Podríamos discutir la idea de que el running es una práctica que “no requiere de muchos recursos”. Correr por ocio ya es marca de una clase social que dispone del tiempo para hacerlo; correr por convicción, por ese afán de perfeccionarse, corresponde directamente a un universo ideológico particular, bien provisto de recursos. Eso, claro, sin entrar en el costo que tiene el calzado adecuado para la faena.
En este sentido, Luis de la Cruz Salanova se despacha contra ese movimiento masivo de corredores en “Contra el running”, donde entiende al fenómeno como una metáfora del mundo actual: individualista, adicto al movimiento continuo, rápido e inestable.
Lo que está claro es que Abebe Bikila nos queda lejos.

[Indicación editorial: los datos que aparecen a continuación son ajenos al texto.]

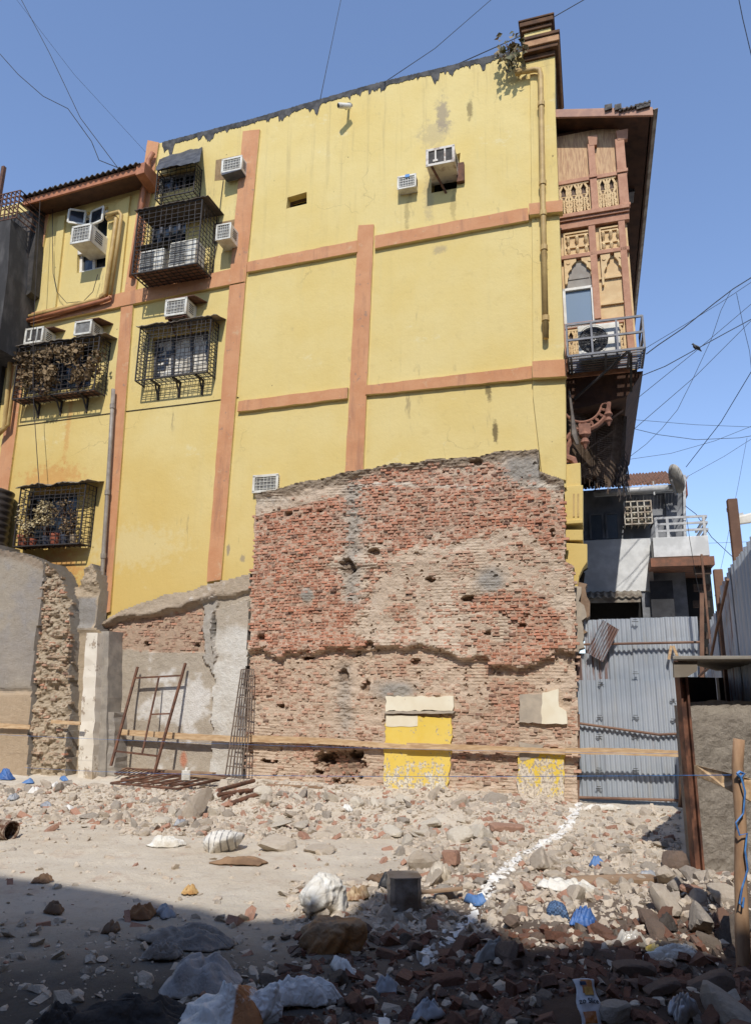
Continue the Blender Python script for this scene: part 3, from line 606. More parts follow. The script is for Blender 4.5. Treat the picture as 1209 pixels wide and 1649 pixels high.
wirew('loose cable looping down from the eave across the yellow upper wall', [(85, 300), (85, 380), (86, 440), (92, 470), (108, 488), (135, 485), (150, 470), (158, 442)], .14)
wirew('long thin cable hanging in front of the far air conditioner', [(66, 308), (60, 420), (54, 540), (54, 640), (62, 760), (64, 785)], .55)

# ------------------------------------------------------------------ bare brick wall (relief field with laid bricks)
def mat_relief(name):
    m = Mat(name, .95); c = m.attr(); n = m.noise(9, 6, .7); c = m.mix(m.ramp(n, .3, .75, 0, .4), c, m.mix(1., c, (.72, .66, .6, 1), 'MULTIPLY'))
    c = m.mix(m.ramp(m.noise(30, 4, .7), .55, .75, 0, .3), c, lin(214, 190, 160, .7)); m.col(c); m.bump(m.math('ADD', m.noise(40, 6, .75), m.math('MULTIPLY', n, 1.5)), .7, .03); return m.m
RELIEF = mat_relief('brick_and_mortar')
def c3(r, g, b, k=.8): return np.array(lin(r, g, b, k)[:3])
SAND, SAND2, GREYM, PALE, REDB, DKBR = c3(222, 202, 178, .86), c3(206, 182, 156, .84), c3(172, 164, 152), c3(226, 212, 192), c3(204, 140, 110, .86), c3(150, 112, 94)
def relief(name, outline, field, step, res_b=(.135, .053), joint=.008, seed=1, back=-.02, parent=None):
    """Sheet over the pixel outline displaced by field(px,py,u,z)->(w, colour, exposed 0..1, brick tint); bricks are laid in it where exposed."""
    uz = pxpoly(outline); us = [p[0] for p in uz]; zs = [p[1] for p in uz]; nu = int((max(us) - min(us)) / step) + 2; nz = int((max(zs) - min(zs)) / step) + 2
    U, Z = np.meshgrid(np.linspace(min(us), max(us), nu), np.linspace(min(zs), max(zs), nz)); jit = (fbm(U * 2.3, Z * 2.3, seed + 5) * .06, fbm(U * 2.3, Z * 2.3, seed + 6) * .06)
    ins = inpoly(U + jit[0], Z + jit[1], uz); x, y = wuz_px(U.ravel(), np.zeros(U.size), Z.ravel()); w, c, ex, tint = field(x, y, U.ravel(), Z.ravel())
    w = w - .012 * sstep(.45, .6, ex); W = w.reshape(U.shape); C = c.reshape(U.shape + (3,))
    idx = -np.ones(U.shape, int); vs = []; cs = []; fs = []
    cell = ins[:-1, :-1] & ins[1:, :-1] & ins[:-1, 1:] & ins[1:, 1:]; use = np.zeros(U.shape, bool)
    for a, b in ((0, 0), (1, 0), (0, 1), (1, 1)): use[a:a + nz - 1, b:b + nu - 1] |= cell
    k = np.count_nonzero(use); idx[use] = np.arange(k); V = np.stack([U[use], W[use], Z[use]], 1); CC = C[use]
    a = idx[:-1, :-1][cell]; b = idx[:-1, 1:][cell]; d = idx[1:, 1:][cell]; e = idx[1:, :-1][cell]; Fq = np.stack([a, b, d, e], 1)
    # rim faces back to the wall
    pad = np.zeros((nz + 1, nu + 1), bool); pad[1:-1, 1:-1] = cell; bk = V.copy(); bk[:, 1] = back; n0 = len(V); rim = []
    ii, jj = np.nonzero(cell)
    for i, j in zip(ii, jj):
        if not pad[i, j + 1]: rim.append((idx[i, j + 1], idx[i, j]))
        if not pad[i + 2, j + 1]: rim.append((idx[i + 1, j], idx[i + 1, j + 1]))
        if not pad[i + 1, j]: rim.append((idx[i, j], idx[i + 1, j]))
        if not pad[i + 1, j + 2]: rim.append((idx[i + 1, j + 1], idx[i, j + 1]))
    m = MB(); m.v = [tuple(p) for p in np.concatenate([V, bk]).tolist()]
    for q in Fq.tolist(): m.f.append(tuple(q)); m.mi.append(0); c_ = CC[q].mean(0); m.fc.append((c_[0], c_[1], c_[2], 1))
    for p, q in rim: m.f.append((int(p), int(q), int(q) + n0, int(p) + n0)); m.mi.append(0); m.fc.append((*GREYM, 1))
    sheet = m
    bm_ = MB(); R = rnd(seed); L, Hc = res_b; nc = int((max(zs) - min(zs)) / Hc); bu = []; bz = []
    for k in range(nc):
        z = min(zs) + (k + .5) * Hc; off = (k % 2) * L / 2 + R.uniform(-.02, .02); n = int((max(us) - min(us)) / L) + 1
        ln_ = L if k % 3 else L * .55
        n = int((max(us) - min(us)) / ln_) + 1
        for i in range(n): bu.append((min(us) + off + i * ln_, z, ln_))
    bu = np.array(bu); zz = bu[:, 1] + .05 * fbm(bu[:, 0] * .5, bu[:, 1] * .5, 77, 2); ok = inpoly(bu[:, 0], zz, uz)
    bu = bu[ok]; zz = zz[ok]; x, y = wuz_px(bu[:, 0], np.zeros(len(bu)), zz); w, c, ex, tint = field(x, y, bu[:, 0], zz)
    for i in range(len(bu)):
        e = ex[i] + R.gauss(0, .22)
        if e < .42: continue
        u, z, ln_ = bu[i, 0], zz[i], bu[i, 2]; ww = w[i] + R.uniform(-.014, .011) + (.03 if R.random() < .03 else 0); hl = ln_ / 2 - joint / 2 - R.uniform(0, .008); hz = Hc / 2 - joint / 2 - R.uniform(0, .005)
        if R.random() < .05: continue
        tl = R.uniform(-.03, .03); cc = tint[i] * R.uniform(.84, 1.14)
        q = R.random()
        if q < .07: cc = DKBR * R.uniform(.6, 1.3)
        elif q < .25: cc = REDB * np.array([1.12, 1.25, 1.35])
        elif q < .30: cc = c[i] * .9
        dust = max(0, min(1, 1.2 - e)) * .75; cc = cc * (1 - dust) + c[i] * dust; bm_.c = (*np.clip(cc, 0, .9), 1)
        f = [(u + sx * hl * R.uniform(.93, 1), ww + R.uniform(-.008, .008) + sx * tl * .3, z + sz * hz * R.uniform(.86, 1)) for sx, sz in ((-1, -1), (1, -1), (1, 1), (-1, 1))]
        bm_.hexa([(u - hl, ww - .1, z - hz), (u + hl, ww - .1, z - hz), (u + hl, ww - .1, z + hz), (u - hl, ww - .1, z + hz)], f)
    return sheet, bm_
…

Lejísimos. Bikila, el primer africano en ganar la maratón olímpica, ingresó en una noche romana en 1960 y atravesó el Arco de Constantino para colgarse la medalla… descalzo.
Una afronta al incipiente comercialismo de los Juegos Olímpicos, duró poco. Bikila repitió la hazaña de correr los 42,195 más rápido que nadie cuatro años más tarde, en Tokyo, ataviado en unas Puma Osaka hoy icónicas, después de una feroz guerra de marcas con Onitsuka.